Preso e solto em Salamanca
Escrito pelo Esc. Lucas Pedro dos Santos
Na autobiografia de Santo Inácio de Loyola, no trecho situado logo após os estudos que Inácio realizou em Barcelona e Alcalá, destaca-se o tempo em que ele foi preso pela inquisição. Sua prisão teve como objetivo analisar as inspirações de seu ministério em relação aos Exercícios Espirituais e demais pregações, para ver se o que ele ensinava não entrava em desacordo com a doutrina da Igreja. Sem encontrar incoerências em suas pregações, os inquisidores lhe recomendam a continuar os estudos. Para isso, o peregrino segue o seu caminho em direção a Paris.
Chegando em Salamanca, Inácio tem uma profunda experiência de oração, que o faz ver a si mesmo e outros quatro amigos que, mais tarde, afetivamente, foram sendo reconhecidos e chamados companheiros, inspirados pela experiência singular na caminhada de Iñigo de Loyola em sua oração de se perceber devotamente como “Companhia”.
Mas, de fato, o que significa ser Companhia? Vem a ser aquele que parte o pão comum com o outro, aquele que divide o mesmo caminho, missão com o outro. Daí o sentido forte para a Companhia de Jesus de estar alicerçada sobre uma forte experiência de oração individual que visa perceber por onde Deus move a sua criatura na busca pela vontade do Criador, ao mesmo tempo, assume uma característica comum partilhada e assumida por outros. E daí vivida em comunidade.
Nessa passagem da autobiografia é visto como as pessoas são movidas pela curiosidade e o interesse para saber como esses “Companheiros vivem”, como eles são movidos e a partir do que são inspirados. Os Frades de São Domingos, encantados com esse modo de proceder da nascente Companhia de Jesus, lhes pedem para que os ensine a ensinar da mesma maneira, seguindo os mesmos passos que aparecem nos Exercícios Espirituais.
Inácio, com sua humilde partilha com aquela comunidade, admitia que possuía poucas letras e pouco fundamento sobre as coisas sagradas. Desse modo, ele deixa transparecer a simplicidade do seu relacionamento com o Senhor, o que ao mesmo tempo demonstra ser um desvelamento do sublime sentimento gracioso e belo de um ser humano, que deixa Deus ser Deus e a criatura ser criatura, bem-amada e querida.
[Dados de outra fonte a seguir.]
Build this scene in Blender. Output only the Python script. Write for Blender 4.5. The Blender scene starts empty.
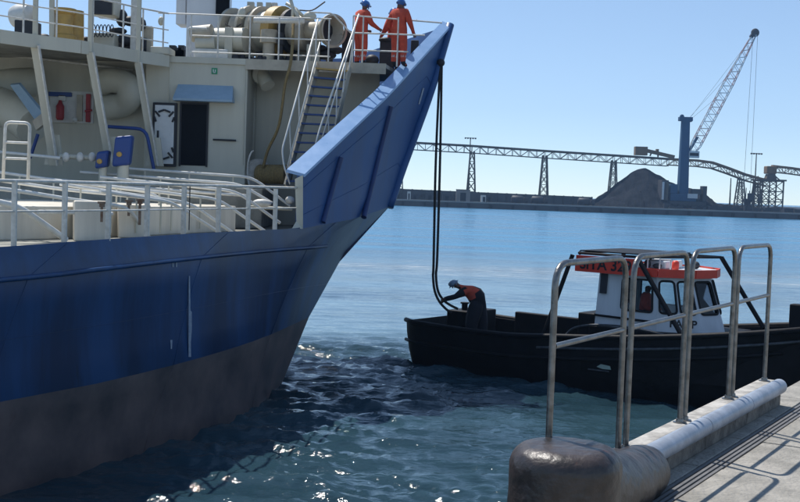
import bpy, bmesh, math, random
import numpy as np
from mathutils import Vector, Matrix, noise
random.seed(7); np.random.seed(7)
S = bpy.context.scene
COL = S.collection
R = math.radians

# ------------------------------------------------------------------ camera
EYE = 5.0
FPX = 1111.1
cd = bpy.data.cameras.new('camera'); cam = bpy.data.objects.new('camera', cd); COL.objects.link(cam)
cd.sensor_width = 36; cd.lens = 36*FPX/800; cd.clip_start = 0.1; cd.clip_end = 12000
PITCH = math.atan(60/FPX)
CM = (Matrix.Rotation(R(90)-PITCH, 4, 'X') @ Matrix.Rotation(R(2.0), 4, 'Z'))
cam.matrix_world = Matrix.Translation((0, 0, EYE)) @ CM
S.camera = cam
S.render.resolution_x = 1024; S.render.resolution_y = 643
# ------------------------------------------------------------------ sky and sun
SUN_EL = R(60); SUN_AZ = R(-37)          # azimuth measured from +Y towards +X
w = bpy.data.worlds.new('World'); S.world = w; w.use_nodes = True
nt = w.node_tree
bg = nt.nodes['Background']
sky = nt.nodes.new('ShaderNodeTexSky'); sky.sky_type = 'NISHITA'; sky.sun_disc = False
sky.sun_elevation = SUN_EL; sky.sun_rotation = SUN_AZ
sky.altitude = 0; sky.air_density = 0.62; sky.dust_density = 0.0; sky.ozone_density = 3.2
tint = nt.nodes.new('ShaderNodeMix'); tint.data_type = 'RGBA'; tint.blend_type = 'MULTIPLY'; tint.inputs[0].default_value = 1; tint.inputs[7].default_value = (1.36, 1.46, 1.53, 1)
gm = nt.nodes.new('ShaderNodeGamma'); gm.inputs[1].default_value = 0.7; nt.links.new(sky.outputs[0], gm.inputs[0]); nt.links.new(gm.outputs[0], tint.inputs[6]); nt.links.new(tint.outputs[2], bg.inputs[0]); bg.inputs[1].default_value = 0.15
sd = bpy.data.lights.new('sun', 'SUN'); sd.energy = 4.2; sd.angle = R(0.5); sd.color = (1, 0.96, 0.9)
so = bpy.data.objects.new('sun', sd); COL.objects.link(so)
sv = Vector((math.sin(SUN_AZ)*math.cos(SUN_EL), math.cos(SUN_AZ)*math.cos(SUN_EL), math.sin(SUN_EL)))
so.rotation_euler = sv.to_track_quat('Z', 'Y').to_euler(); so.location = (-40, 20, 60)
S.view_settings.view_transform = 'Standard'; S.view_settings.look = 'None'
S.view_settings.exposure = 0.22; S.view_settings.gamma = 1
try:
    S.cycles.max_bounces = 6; S.cycles.volume_bounces = 0
except Exception: pass

# ------------------------------------------------------------------ helpers
CR = CM.to_3x3()
def ray(px, py):
    return CR @ Vector(((px-400)/FPX, -(py-251)/FPX, -1))
def W(px, py, Y):
    r = ray(px, py); k = Y/r.y
    return Vector((r.x*k, Y, EYE+r.z*k))
def Z(px, py, z):
    r = ray(px, py); k = (z-EYE)/r.z
    return Vector((r.x*k, r.y*k, z))
def V(*a): return Vector(a)

MATS = {}
def mat(name, col, rough=0.6, metal=0.0, col2=None, scale=3.0, amount=0.5, bump=0.0, bscale=30, streak=False, rust=0.0, spec=0.5, stretch=None, rustcol=(0.16,0.06,0.025)):
    m = bpy.data.materials.new(name); m.use_nodes = True
    n = m.node_tree; b = n.nodes['Principled BSDF']
    b.inputs['Roughness'].default_value = rough; b.inputs['Metallic'].default_value = metal
    b.inputs['Specular IOR Level'].default_value = spec
    tc = n.nodes.new('ShaderNodeTexCoord')
    mp = n.nodes.new('ShaderNodeMapping'); n.links.new(tc.outputs['Object'], mp.inputs[0])
    if streak: mp.inputs['Scale'].default_value = (1, 1, 0.12)
    if stretch: mp.inputs['Scale'].default_value = stretch
    if col2 is None: col2 = tuple(c*0.72 for c in col)
    nz = n.nodes.new('ShaderNodeTexNoise'); nz.inputs['Scale'].default_value = scale; nz.inputs['Detail'].default_value = 8
    nz.inputs['Roughness'].default_value = 0.62
    n.links.new(mp.outputs[0], nz.inputs['Vector'])
    rp = n.nodes.new('ShaderNodeValToRGB')
    hw_ = 0.28*(1.2-amount)
    rp.color_ramp.elements[0].position = 0.5-hw_; rp.color_ramp.elements[1].position = 0.5+hw_
    rp.color_ramp.elements[0].color = (*col2, 1); rp.color_ramp.elements[1].color = (*col, 1)
    n.links.new(nz.outputs['Fac'], rp.inputs[0])
    out = rp.outputs[0]
    if rust > 0:
        nr = n.nodes.new('ShaderNodeTexNoise'); nr.inputs['Scale'].default_value = scale*1.7; nr.inputs['Detail'].default_value = 10
        nr.inputs['Roughness'].default_value = 0.7
        mp2 = n.nodes.new('ShaderNodeMapping'); mp2.inputs['Location'].default_value = (3.1, 7.7, 1.3)
        n.links.new(tc.outputs['Object'], mp2.inputs[0])
        if streak: mp2.inputs['Scale'].default_value = (2.6, 2.6, 0.16)
        n.links.new(mp2.outputs[0], nr.inputs['Vector'])
        r2 = n.nodes.new('ShaderNodeValToRGB')
        r2.color_ramp.elements[0].position = 0.72-rust*0.3; r2.color_ramp.elements[1].position = 0.78-rust*0.22
        r2.color_ramp.elements[0].color = (0,0,0,1); r2.color_ramp.elements[1].color = (1,1,1,1)
        n.links.new(nr.outputs['Fac'], r2.inputs[0])
        mx = n.nodes.new('ShaderNodeMix'); mx.data_type = 'RGBA'
        n.links.new(r2.outputs[0], mx.inputs[0]); n.links.new(out, mx.inputs[6]); mx.inputs[7].default_value = (*rustcol, 1)
        out = mx.outputs[2]
    n.links.new(out, b.inputs['Base Color'])
    # roughness variation
    mr = n.nodes.new('ShaderNodeMapRange'); mr.inputs[3].default_value = max(0.02, rough-0.1); mr.inputs[4].default_value = min(1, rough+0.12)
    n.links.new(nz.outputs['Fac'], mr.inputs[0]); n.links.new(mr.outputs[0], b.inputs['Roughness'])
    if bump > 0:
        nb = n.nodes.new('ShaderNodeTexNoise'); nb.inputs['Scale'].default_value = bscale; nb.inputs['Detail'].default_value = 6
        n.links.new(tc.outputs['Object'], nb.inputs['Vector'])
        bp = n.nodes.new('ShaderNodeBump'); bp.inputs['Strength'].default_value = bump; bp.inputs['Distance'].default_value = 0.02
        n.links.new(nb.outputs['Fac'], bp.inputs['Height']); n.links.new(bp.outputs[0], b.inputs['Normal'])
    MATS[name] = m
    return m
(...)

Reconhece que todo o amor que o move desce do alto e o faz escolher.
Seguindo assim a inspiração inaciana do se colocar diante do Senhor em Oração para discernir a vontade de Deus, seguindo de uma partilha do vivido em comunidade, fazendo que o sentido de Ser Companhia encontre na comunidade o sentimento partilhado de uma experiência individual que se complementa no plural. Portanto, comer juntos do mesmo pão é reconhecer que uma missão comum nasce de experiências individuais que são postas em comunidade. Pelo discernimento comunitário a missão é levada à sua realização por companheiros que possuem um mesmo modo de proceder.
Hoje essa inspiração se eterniza nas palavras do Papa Paulo VI, em dezembro de 1974: “Onde quer que, na Igreja, mesmo nos campos mais difíceis e de primeira linha, nas encruzilhadas das ideologias e das trincheiras sociais, houve confrontações entre as exigências urgentes do homem e a mensagem permanente do Evangelho, ali estiveram os Jesuítas”. Que este exemplo de vida e oração seja fonte de inspiração para prosseguir o caminho, sempre em busca daquilo que mais nos conduz para a maior glória de Deus e bem das almas. Que o Senhor nos dê a graça de sempre buscar aquilo que mais nos conduz para o fim ao qual fomos criados.
Textos bíblicos: Mt 14, 13-21 e Jo 13, 1-15
Pista de reflexão: onde contemplo no caminho experiências de ser companhia de si e do outro, comungando do mesmo pão como experiência de comunhão e unidade?